O Atlas da Violência divulgado no ano passado revela 62,5 mil pessoas assassinadas no Brasil em 2016, confirmando a tendência de maior violência contra jovens e negros: A taxa de homicídios de negros (pretos e pardos) no Brasil foi de 40,2, enquanto a de não negros (brancos, amarelos e indígenas) ficou em 16 por 100 mil habitantes..

A chacina de ontem poderia ser evitada com política preventivas, de atendimento do Estado às famílias. Um dos jovens atiradores havia sido expulso da escola por atos de indisciplina. Vizinhos de onde residia afirmaram que sua família apresentava problemas de convivência. Experiências mundiais de sucesso para reduzir atos de violência e agressão em escolas de ensino básico e que são registradas e premiadas pela UNESCO sugerem estas intervenções com as famílias.

A saída não é armar a todos para que nos afastemos mais ainda uns dos outros, desconfiando, antes de confiar, prontos para o abate, como animais irracionais.

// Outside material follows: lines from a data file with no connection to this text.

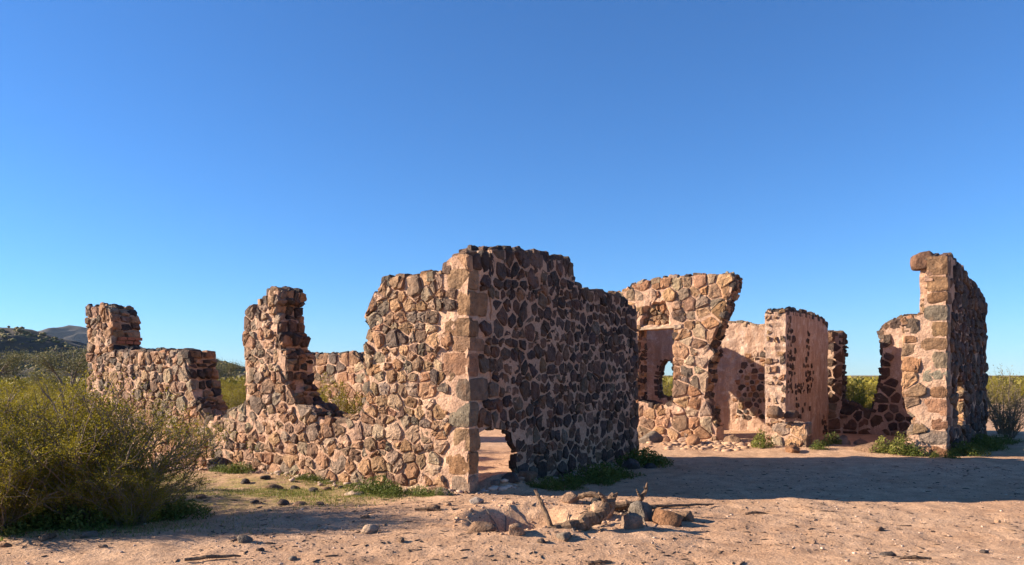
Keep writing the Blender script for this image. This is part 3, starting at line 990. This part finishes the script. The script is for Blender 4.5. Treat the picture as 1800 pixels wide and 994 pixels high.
# ------------------------------------------------------------------ fire pit: rocks and driftwood
PIT = [
    (.70, 9.15, (.12, .10, .085), TAN, 'rounded tan rock on the far left rim of the fire pit'),
    (1.28, 8.95, (.17, .13, .10), (.35, .20, .125), 'smooth reddish rock behind the forked log in the fire pit'),
    (1.42, 8.5, (.21, .17, .20), (.17, .14, .115), 'largest grey pitted rock at the right of the fire pit'),
    (1.66, 8.3, (.19, .15, .15), RUST, 'rusty brown rock on the right rim of the fire pit'),
    (1.9, 8.55, (.15, .11, .10), BROWN, 'brown rock at the outer right edge of the fire pit'),
    (1.24, 8.0, (.17, .13, .15), (.25, .17, .12), 'upright grey brown rock before the forked log'),
    (1.0, 8.5, (.17, .12, .17), (.44, .28, .18), 'tan sunlit rock leaning on the forked log'),
    (-.30, 7.7, (.17, .09, .085), BROWN, 'long brown rock on the near rim of the fire pit'),
    (.05, 7.55, (.12, .09, .09), TAN, 'pointed tan rock on the near rim of the fire pit'),
    (.5, 7.42, (.12, .08, .055), GREY, 'flat grey rock on the near rim of the fire pit'),
    (.28, 7.25, (.05, .04, .035), DARK, 'small dark stone just outside the near rim of the fire pit'),
    (-.42, 9.25, (.10, .08, .08), (.36, .30, .26), 'pale grey rock left of the fire pit'),
    (1.0, 9.05, (.16, .10, .09), (.06, .05, .045), 'charred rock behind the forked log'),
]
for i, (x, y, s, c, lab) in enumerate(PIT):
    put_rock(x, y, s, c, lab, 'fire pit stones', 500 + i, 3, i * .9, sink=.3)


def wood_thing(name, label, pieces, cat='driftwood', mat=None, sides=14, rough=.05, seed=0):
    parts = []
    for k, (path, rad) in enumerate(pieces):
        # refine the path a little so that it wanders
        rng = random.Random(seed + k)
        P_ = [Vector(p) for p in path]; pp = []; rr = []
        for i in range(len(P_) - 1):
            for s in range(4):
                t = s / 4
                pp.append(P_[i].lerp(P_[i + 1], t) + (Vector([rng.uniform(-1, 1) for _ in range(3)]) * rad[i] * .3 if s else Vector()))
                rr.append((rad[i] + (rad[i + 1] - rad[i]) * t) * rng.uniform(.9, 1.1))
        pp.append(P_[-1]); rr.append(rad[-1])
        parts.append(tube(pp, rr, sides, seed + k, rough, True, .07))
    V, F = join_parts(parts)
    base = Vector(pieces[0][0][0])
    V = [tuple(Vector(v) - base) for v in V]
    o = link(name, make_mesh(name, V, F, False, None, [mat or M_WOOD]), None, base)
    return tag(o, label, cat)


wood_thing('forked_log', 'thick weathered forked log lying across the fire pit rocks', [
    ([(.34, 7.72, .03), (.52, 7.76, .05), (.72, 7.80, .10), (.88, 7.86, .18), (.99, 7.93, .28), (1.05, 7.98, .37)], [.05, .075, .078, .068, .056, .03]),
    ([(.98, 7.92, .27), (.94, 7.90, .345), (.88, 7.88, .40)], [.04, .028, .014]),
    ([(1.03, 7.96, .34), (1.09, 8.0, .385)], [.03, .012]),
    ([(.42, 7.74, .06), (.38, 7.70, .12), (.365, 7.68, .17)], [.02, .012, .005])], seed=3)
wood_thing('leaning_stick', 'straight brown stick leaning out of the fire pit', [([(.46, 7.95, -.14), (.38, 8.05, .10), (.31, 8.15, .26), (.245, 8.25, .38)], [.024, .026, .022, .017])], seed=9)
wood_thing('antler_branch', 'pale upright branch with antler-like prongs behind the fire pit', [
    ([(.95, 8.85, .08), (1.2, 8.82, .10), (1.40, 8.8, .13), (1.47, 8.78, .20), (1.515, 8.76, .29), (1.53, 8.75, .385)], [.036, .04, .034, .028, .02, .008]),
    ([(1.48, 8.78, .20), (1.43, 8.76, .26), (1.405, 8.75, .31)], [.02, .014, .006]),
    ([(1.52, 8.76, .29), (1.49, 8.74, .34)], [.012, .005])], seed=17)
tw = []
rw = random.Random(8)
for i in range(26):
    x = rw.uniform(-.2, 1.7); y = rw.uniform(7.6, 9.1); a = rw.uniform(0, 6.28); L = rw.uniform(.12, .42); z = gh(x, y) + .012
    p1 = (x + L * math.cos(a), y + L * math.sin(a)); z1 = gh(*p1) + rw.uniform(.01, .09)
    m_ = ((x + p1[0]) / 2 + rw.uniform(-.03, .03), (y + p1[1]) / 2 + rw.uniform(-.03, .03), (z + z1) / 2 + rw.uniform(.0, .03))
    tw.append(tube([(x, y, z), m_, (*p1, z1)], [.008, .007, .003], 5, i))
V, F = join_parts(tw)
tag(link('twig_litter', make_mesh('twig_litter', V, F, False, None, [M_TWIG])), 'tangle of thin dry twigs strewn in and around the fire pit', 'litter', None, 'stuff')
wood_thing('charred_branch', 'dark crooked branch lying behind the forked log and grey rock', [([(.85, 8.6, gh(.85, 8.6) + .07), (1.1, 8.66, .15), (1.32, 8.62, .17), (1.62, 8.7, gh(1.62, 8.7) + .10)], [.03, .04, .034, .02])], sides=9, seed=44)
wood_thing('long_stick', 'long thin stick lying on the sand right of the fire pit', [([(1.5, 9.2, gh(1.5, 9.2) + .03), (2.0, 9.35, gh(2.0, 9.35) + .03), (2.5, 9.6, gh(2.5, 9.6) + .03)], [.022, .02, .01])], sides=6, seed=21)
wood_thing('broken_branch', 'short broken branch stub lying behind the charred fire pit rock', [([(.78, 9.1, gh(.78, 9.1) + .08), (.92, 9.05, gh(.92, 9.05) + .13), (1.1, 8.98, gh(1.1, 8.98) + .09)], [.03, .035, .03])], sides=7, seed=25)
for i, (x, y, L, a, lab) in enumerate([
        (2.85, 9.05, .26, .1, 'stubby brown stick on the sand at the shadow edge'),
        (3.45, 6.62, .28, .02, 'reddish stick lying flat on the right foreground sand'),
        (5.35, 6.25, .22, .05, 'dark stick on the sand at the lower right'),
        (-2.55, 6.6, .45, .3, 'thin pale stick on the sand at the lower left'),
        (.75, 6.6, .22, .2, 'short dark twig on the sand before the fire pit'),
        (-.95, 8.75, .3, -.1, 'flat piece of dark bark on the sand left of the fire pit')]):
    z = gh(x, y) + .015
    wood_thing('stick', lab, [([(x - L / 2 * math.cos(a), y - L / 2 * math.sin(a), z), (x, y, z + .012), (x + L / 2 * math.cos(a), y + L / 2 * math.sin(a), z)], [.014, .018, .009])], cat='stick', sides=6, seed=30 + i)


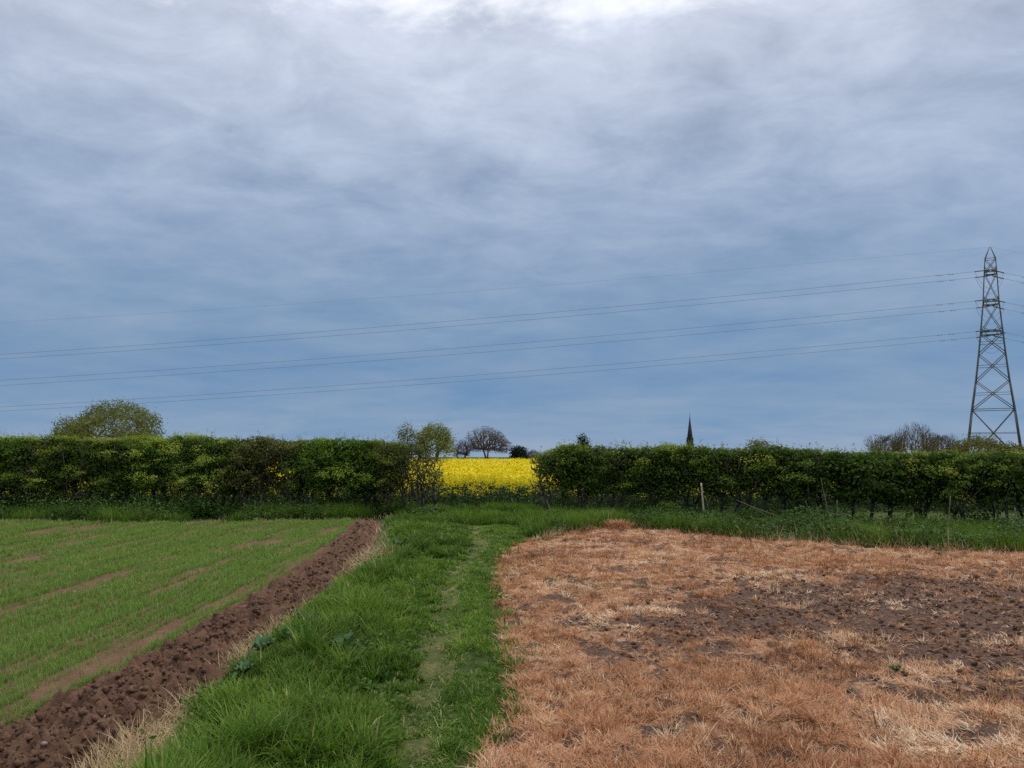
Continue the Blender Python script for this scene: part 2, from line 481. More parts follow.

A saída é justamente nos aproximarmos mais: escolas menores, menos alunos por sala de aula, visitas periódicas (integrando escola e equipes de saúde e assistência social) às famílias, políticas de inclusão e acolhimento, atendimento direto e constante de situações de violência e abandono social.

A velha máxima do prevenir para não remediar.

Os que pregam uma sociedade armada e pronta para o ataque são os que parecem se alimentar dessas tragédias. Não buscam erradicar os crimes, mas perpetuá-los. Há algo de muito estranho em sua conduta.

Precisamos nos unir, desenvolver a solidariedade e políticas públicas mais eficazes no atendimento de quem se sente transtornado. Precisamos pregar a paz, a convivência. Chega de tragédias. Basta de discursos do ódio e da pregação de mais violência.

As vítimas desses crimes bárbaros não podem ser usadas por interesses de ganhos pessoais daqueles que nem mesmo foram solidários às suas famílias.